Former Secretary of State Colin Powell said America losing war

by Karen DeYoung Tuesday, Dec. 19, 2006 at 8:53 AM

the United States is losing the "civil war" in Iraq

Powell: America losing war

Ex-secretary of State says troop increase not solution, favors security handover

WASHINGTON - Former Secretary of State Colin Powell said Sunday that the United States is losing what he described as a "civil war" in Iraq and that he is not convinced that an increase in troops there would reverse the situation.

Instead, he called for a new strategy that would relinquish responsibility for Iraqi security to the government in Baghdad sooner rather than later, with a U.S. drawdown to begin by the middle of next year.

Powell's comments broke his long public silence on the issue and placed him at odds with the administration.

President Bush is considering options for a new military strategy, among them a "surge" of 15,000 to 30,000 troops added to the 140,000 in Iraq, to secure Baghdad and to accelerate the training of Iraqi forces, as Sen. John McCain, R-Ariz., and others have proposed; or a redirection of the U.S. military away from the insurgency to focus mainly on hunting al-Qaida terrorists, as the nation's top military leaders proposed last week in a meeting with the president.

Meanwhile, incoming Senate Majority Leader Harry Reid, D-Nev., said on ABC's This Week that he could back a brief increase in forces if "it's part of a program to get us out of there."

But Bush has rejected the dire conclusions of the Iraq Study Group and its recommendations to set parameters for a phased withdrawal to begin next year, and he has insisted that the violence in Iraq is not a civil war.

"I agree with the assessment of Mr. Baker and Mr. Hamilton," Powell said, referring to the study group's leaders, former Secretary of State James Baker III and former Indiana Congressman Lee Hamilton.

The situation in Iraq is "grave and deteriorating, and we're not winning, we are losing. We haven't lost. And this is the time, now, to start to put in place the kinds of strategies that will turn this situation around."

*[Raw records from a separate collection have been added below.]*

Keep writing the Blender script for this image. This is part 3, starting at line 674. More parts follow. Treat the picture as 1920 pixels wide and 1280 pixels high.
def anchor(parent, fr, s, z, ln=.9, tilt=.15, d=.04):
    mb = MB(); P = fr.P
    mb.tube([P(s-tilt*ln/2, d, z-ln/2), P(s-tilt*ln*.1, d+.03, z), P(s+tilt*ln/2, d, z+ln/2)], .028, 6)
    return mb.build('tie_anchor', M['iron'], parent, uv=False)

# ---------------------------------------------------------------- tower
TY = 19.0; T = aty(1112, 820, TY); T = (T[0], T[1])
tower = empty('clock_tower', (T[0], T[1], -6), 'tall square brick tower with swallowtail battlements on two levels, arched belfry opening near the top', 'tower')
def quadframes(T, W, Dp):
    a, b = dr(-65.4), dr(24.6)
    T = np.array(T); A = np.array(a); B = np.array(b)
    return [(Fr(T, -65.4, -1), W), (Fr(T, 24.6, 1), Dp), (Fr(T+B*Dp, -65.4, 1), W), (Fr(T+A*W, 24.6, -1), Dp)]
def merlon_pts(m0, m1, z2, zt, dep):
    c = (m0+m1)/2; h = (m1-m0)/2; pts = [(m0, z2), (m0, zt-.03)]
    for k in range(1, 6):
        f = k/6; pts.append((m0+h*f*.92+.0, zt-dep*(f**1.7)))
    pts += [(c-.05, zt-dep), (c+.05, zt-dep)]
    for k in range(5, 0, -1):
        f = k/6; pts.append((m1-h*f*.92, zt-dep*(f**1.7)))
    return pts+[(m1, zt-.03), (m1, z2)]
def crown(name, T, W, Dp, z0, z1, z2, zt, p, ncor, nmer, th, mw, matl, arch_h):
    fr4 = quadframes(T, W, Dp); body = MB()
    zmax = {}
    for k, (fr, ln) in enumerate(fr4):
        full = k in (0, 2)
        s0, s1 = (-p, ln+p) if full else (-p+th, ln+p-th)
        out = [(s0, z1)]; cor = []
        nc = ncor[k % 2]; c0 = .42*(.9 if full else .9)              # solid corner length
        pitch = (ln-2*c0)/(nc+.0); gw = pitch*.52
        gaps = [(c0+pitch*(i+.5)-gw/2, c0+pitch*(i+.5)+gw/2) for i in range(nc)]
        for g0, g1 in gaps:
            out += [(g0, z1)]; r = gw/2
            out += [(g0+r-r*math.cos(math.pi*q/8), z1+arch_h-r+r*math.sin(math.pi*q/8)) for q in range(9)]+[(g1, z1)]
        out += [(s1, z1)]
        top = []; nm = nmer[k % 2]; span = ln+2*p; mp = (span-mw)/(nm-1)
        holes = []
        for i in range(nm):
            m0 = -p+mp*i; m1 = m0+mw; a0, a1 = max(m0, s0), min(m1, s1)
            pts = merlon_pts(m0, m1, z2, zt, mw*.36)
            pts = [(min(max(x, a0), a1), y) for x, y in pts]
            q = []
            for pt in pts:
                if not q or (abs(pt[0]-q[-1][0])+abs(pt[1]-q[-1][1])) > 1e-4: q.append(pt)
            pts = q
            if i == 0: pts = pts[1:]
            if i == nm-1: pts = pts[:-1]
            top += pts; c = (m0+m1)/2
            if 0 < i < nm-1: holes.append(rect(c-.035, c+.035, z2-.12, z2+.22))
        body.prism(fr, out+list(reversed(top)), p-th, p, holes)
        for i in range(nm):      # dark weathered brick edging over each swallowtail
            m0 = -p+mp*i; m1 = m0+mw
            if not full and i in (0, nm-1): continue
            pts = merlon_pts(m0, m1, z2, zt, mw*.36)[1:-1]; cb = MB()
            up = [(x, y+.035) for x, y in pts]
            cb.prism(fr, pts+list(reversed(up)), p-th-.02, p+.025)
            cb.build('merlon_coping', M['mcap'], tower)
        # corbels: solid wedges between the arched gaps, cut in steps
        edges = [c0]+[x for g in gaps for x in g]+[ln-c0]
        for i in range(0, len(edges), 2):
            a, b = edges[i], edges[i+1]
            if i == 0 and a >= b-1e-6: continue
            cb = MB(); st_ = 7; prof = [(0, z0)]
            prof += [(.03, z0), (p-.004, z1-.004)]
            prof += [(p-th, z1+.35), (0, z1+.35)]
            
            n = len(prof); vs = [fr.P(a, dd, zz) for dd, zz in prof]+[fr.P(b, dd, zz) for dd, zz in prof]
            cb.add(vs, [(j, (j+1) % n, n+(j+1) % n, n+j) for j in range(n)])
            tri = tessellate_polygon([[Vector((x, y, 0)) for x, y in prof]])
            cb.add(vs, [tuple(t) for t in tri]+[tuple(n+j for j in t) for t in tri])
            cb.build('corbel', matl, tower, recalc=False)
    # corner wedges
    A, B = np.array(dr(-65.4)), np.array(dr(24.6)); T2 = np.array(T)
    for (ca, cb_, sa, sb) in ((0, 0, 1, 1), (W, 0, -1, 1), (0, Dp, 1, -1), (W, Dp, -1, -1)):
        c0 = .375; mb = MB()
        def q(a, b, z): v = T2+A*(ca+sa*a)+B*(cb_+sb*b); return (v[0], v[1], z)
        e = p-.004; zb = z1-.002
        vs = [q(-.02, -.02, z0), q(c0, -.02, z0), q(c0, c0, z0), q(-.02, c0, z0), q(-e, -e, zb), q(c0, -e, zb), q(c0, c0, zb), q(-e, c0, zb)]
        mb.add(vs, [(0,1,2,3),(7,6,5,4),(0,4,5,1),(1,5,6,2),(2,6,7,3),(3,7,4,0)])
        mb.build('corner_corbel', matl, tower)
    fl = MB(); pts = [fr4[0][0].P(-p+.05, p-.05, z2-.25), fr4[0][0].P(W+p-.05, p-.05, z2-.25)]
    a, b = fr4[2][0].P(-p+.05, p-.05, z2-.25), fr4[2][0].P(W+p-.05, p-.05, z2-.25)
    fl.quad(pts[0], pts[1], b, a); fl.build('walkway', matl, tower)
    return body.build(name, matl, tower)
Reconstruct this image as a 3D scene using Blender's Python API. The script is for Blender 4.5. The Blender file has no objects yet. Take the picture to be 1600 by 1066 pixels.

Speaking on CBS' Face the Nation, Powell seemed to draw as much from his 35-year Army career, including four years as chairman of the Joint Chiefs of Staff, as from his more recent and difficult tenure as Bush's chief diplomat.

The summer's surge of troops to try to stabilize Baghdad failed, he said, and a new attempt is unlikely to succeed.

"If somebody proposes that additional troops be sent, if I was still chairman of the Joint Chiefs of Staff, my first question . . . is what mission is it these troops are supposed to accomplish? . . . Is it something that is really accomplishable? . . . Do we have enough troops to accomplish it?"

Although he said he agreed with Gen. John Abizaid, the top U.S. commander in the Middle East, that there should be an increase in U.S. advisers to the Iraqi military, he said that "sooner or later you have to begin the baton pass, passing it off to the Iraqis for their security and to begin the drawdown of U.S. forces. I think that's got to happen sometime before the middle of next year."

Before any decision to increase troops, he said, "I'd want to have a clear understanding of what it is they're going for, how long they're going for. And let's be clear about something else. . . . There really are no additional troops. All we would be doing is keeping some of the troops who were there, there longer and escalating or accelerating the arrival of other troops."

He added, "That's how you surge. And that surge cannot be sustained."

The "active Army is about broken," Powell said.

USA Today contributed to this article.